▶ _Exercise requirements_
Repeat every line, exactly, from the very first through the one where "hb.build('wheat', LEAFM, kind='stuff')" appears. Add nothing else.

▶ _Recorded data_
※

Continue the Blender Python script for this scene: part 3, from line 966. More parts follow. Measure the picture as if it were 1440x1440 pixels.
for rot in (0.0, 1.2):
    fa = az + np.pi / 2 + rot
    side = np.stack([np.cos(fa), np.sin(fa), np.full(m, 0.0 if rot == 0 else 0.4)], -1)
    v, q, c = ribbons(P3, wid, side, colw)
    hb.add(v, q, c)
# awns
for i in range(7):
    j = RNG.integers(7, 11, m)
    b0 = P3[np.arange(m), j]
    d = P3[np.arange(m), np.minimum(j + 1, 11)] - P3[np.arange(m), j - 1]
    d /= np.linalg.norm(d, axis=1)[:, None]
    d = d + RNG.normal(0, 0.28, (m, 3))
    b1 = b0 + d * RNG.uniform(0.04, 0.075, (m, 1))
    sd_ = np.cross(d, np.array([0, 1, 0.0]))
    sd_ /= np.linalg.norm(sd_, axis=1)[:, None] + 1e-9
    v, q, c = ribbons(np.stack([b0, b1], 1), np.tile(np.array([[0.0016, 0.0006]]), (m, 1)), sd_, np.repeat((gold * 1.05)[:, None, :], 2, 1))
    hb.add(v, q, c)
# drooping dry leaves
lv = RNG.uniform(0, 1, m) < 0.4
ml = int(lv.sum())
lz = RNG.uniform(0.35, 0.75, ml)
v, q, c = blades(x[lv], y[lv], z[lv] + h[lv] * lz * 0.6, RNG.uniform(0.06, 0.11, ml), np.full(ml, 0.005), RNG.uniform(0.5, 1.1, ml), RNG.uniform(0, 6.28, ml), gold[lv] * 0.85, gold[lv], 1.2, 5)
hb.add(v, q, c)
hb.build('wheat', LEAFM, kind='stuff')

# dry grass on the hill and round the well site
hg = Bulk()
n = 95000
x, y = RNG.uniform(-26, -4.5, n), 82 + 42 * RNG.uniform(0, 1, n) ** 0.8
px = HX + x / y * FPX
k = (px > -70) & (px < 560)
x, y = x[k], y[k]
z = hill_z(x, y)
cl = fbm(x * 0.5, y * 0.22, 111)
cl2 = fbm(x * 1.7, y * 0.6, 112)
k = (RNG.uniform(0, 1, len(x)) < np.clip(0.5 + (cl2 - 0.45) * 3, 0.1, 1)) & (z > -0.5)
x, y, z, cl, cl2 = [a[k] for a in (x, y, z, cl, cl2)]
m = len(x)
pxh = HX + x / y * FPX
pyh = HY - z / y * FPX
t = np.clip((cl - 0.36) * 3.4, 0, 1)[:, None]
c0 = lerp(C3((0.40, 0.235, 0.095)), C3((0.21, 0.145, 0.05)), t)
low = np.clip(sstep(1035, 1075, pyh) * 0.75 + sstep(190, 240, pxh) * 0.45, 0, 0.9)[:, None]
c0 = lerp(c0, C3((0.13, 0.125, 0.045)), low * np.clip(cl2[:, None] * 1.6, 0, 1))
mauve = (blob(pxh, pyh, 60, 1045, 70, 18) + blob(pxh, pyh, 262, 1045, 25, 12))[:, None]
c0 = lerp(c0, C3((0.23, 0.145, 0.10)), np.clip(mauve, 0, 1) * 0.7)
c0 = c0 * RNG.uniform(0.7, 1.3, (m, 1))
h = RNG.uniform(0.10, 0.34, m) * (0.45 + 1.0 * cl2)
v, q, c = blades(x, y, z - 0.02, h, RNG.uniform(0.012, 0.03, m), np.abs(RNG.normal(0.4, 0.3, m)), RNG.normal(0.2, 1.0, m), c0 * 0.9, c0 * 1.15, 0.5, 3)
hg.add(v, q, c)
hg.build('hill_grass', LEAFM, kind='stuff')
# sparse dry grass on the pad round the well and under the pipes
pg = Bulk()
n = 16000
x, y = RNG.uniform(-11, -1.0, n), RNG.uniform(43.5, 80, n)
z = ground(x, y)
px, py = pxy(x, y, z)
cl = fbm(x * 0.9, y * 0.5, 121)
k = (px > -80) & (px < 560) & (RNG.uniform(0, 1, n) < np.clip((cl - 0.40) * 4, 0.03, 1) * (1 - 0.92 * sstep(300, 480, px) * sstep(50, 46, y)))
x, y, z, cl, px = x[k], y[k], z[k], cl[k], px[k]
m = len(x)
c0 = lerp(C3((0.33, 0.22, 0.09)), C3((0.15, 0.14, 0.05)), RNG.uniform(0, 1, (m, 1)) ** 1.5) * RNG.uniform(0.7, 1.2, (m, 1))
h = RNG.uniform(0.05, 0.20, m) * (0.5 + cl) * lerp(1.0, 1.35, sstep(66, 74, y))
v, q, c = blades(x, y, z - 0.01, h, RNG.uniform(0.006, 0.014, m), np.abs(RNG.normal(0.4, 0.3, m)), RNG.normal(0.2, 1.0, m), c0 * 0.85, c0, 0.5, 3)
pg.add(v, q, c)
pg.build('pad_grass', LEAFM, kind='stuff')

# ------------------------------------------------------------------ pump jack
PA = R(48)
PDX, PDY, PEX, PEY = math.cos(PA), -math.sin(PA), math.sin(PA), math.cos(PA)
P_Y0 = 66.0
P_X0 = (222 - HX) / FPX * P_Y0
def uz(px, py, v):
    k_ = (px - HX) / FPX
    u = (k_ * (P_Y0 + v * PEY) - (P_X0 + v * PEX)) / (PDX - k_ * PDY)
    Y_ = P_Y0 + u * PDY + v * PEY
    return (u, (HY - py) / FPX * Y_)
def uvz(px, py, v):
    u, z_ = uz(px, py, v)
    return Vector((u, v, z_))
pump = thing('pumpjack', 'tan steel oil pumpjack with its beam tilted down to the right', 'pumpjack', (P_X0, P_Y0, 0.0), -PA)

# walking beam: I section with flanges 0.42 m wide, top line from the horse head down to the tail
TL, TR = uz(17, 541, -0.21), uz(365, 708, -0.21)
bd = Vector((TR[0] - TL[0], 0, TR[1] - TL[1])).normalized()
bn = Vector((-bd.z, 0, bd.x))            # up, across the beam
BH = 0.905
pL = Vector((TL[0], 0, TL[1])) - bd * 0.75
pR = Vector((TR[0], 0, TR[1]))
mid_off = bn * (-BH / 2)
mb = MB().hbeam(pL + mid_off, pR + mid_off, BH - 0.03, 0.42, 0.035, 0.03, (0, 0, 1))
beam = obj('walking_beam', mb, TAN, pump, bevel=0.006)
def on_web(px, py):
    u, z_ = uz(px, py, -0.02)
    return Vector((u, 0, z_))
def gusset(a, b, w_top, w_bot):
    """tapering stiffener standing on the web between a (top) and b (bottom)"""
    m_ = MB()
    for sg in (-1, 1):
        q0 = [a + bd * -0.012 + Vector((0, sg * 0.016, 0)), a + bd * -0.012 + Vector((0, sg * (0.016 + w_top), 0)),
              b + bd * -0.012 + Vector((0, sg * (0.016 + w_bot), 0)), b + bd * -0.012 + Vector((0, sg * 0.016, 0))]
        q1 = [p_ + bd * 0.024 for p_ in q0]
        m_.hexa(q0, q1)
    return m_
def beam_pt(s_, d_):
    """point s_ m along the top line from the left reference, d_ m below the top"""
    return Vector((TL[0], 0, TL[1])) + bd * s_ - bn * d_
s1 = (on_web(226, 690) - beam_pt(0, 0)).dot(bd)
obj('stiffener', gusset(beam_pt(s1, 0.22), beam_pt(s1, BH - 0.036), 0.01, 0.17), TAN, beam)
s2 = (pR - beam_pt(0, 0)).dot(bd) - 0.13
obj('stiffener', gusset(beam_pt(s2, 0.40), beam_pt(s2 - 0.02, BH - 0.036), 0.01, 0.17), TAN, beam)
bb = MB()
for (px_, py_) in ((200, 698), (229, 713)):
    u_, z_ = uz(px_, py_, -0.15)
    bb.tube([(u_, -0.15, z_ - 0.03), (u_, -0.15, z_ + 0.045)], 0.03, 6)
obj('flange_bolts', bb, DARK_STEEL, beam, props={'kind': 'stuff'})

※

▶ _Finished exercise_
Continue the Blender Python script for this scene: part 3, from line 966. More parts follow. Measure the picture as if it were 1440x1440 pixels.
for rot in (0.0, 1.2):
    fa = az + np.pi / 2 + rot
    side = np.stack([np.cos(fa), np.sin(fa), np.full(m, 0.0 if rot == 0 else 0.4)], -1)
    v, q, c = ribbons(P3, wid, side, colw)
    hb.add(v, q, c)
# awns
for i in range(7):
    j = RNG.integers(7, 11, m)
    b0 = P3[np.arange(m), j]
    d = P3[np.arange(m), np.minimum(j + 1, 11)] - P3[np.arange(m), j - 1]
    d /= np.linalg.norm(d, axis=1)[:, None]
    d = d + RNG.normal(0, 0.28, (m, 3))
    b1 = b0 + d * RNG.uniform(0.04, 0.075, (m, 1))
    sd_ = np.cross(d, np.array([0, 1, 0.0]))
    sd_ /= np.linalg.norm(sd_, axis=1)[:, None] + 1e-9
    v, q, c = ribbons(np.stack([b0, b1], 1), np.tile(np.array([[0.0016, 0.0006]]), (m, 1)), sd_, np.repeat((gold * 1.05)[:, None, :], 2, 1))
    hb.add(v, q, c)
# drooping dry leaves
lv = RNG.uniform(0, 1, m) < 0.4
ml = int(lv.sum())
lz = RNG.uniform(0.35, 0.75, ml)
v, q, c = blades(x[lv], y[lv], z[lv] + h[lv] * lz * 0.6, RNG.uniform(0.06, 0.11, ml), np.full(ml, 0.005), RNG.uniform(0.5, 1.1, ml), RNG.uniform(0, 6.28, ml), gold[lv] * 0.85, gold[lv], 1.2, 5)
hb.add(v, q, c)
hb.build('wheat', LEAFM, kind='stuff')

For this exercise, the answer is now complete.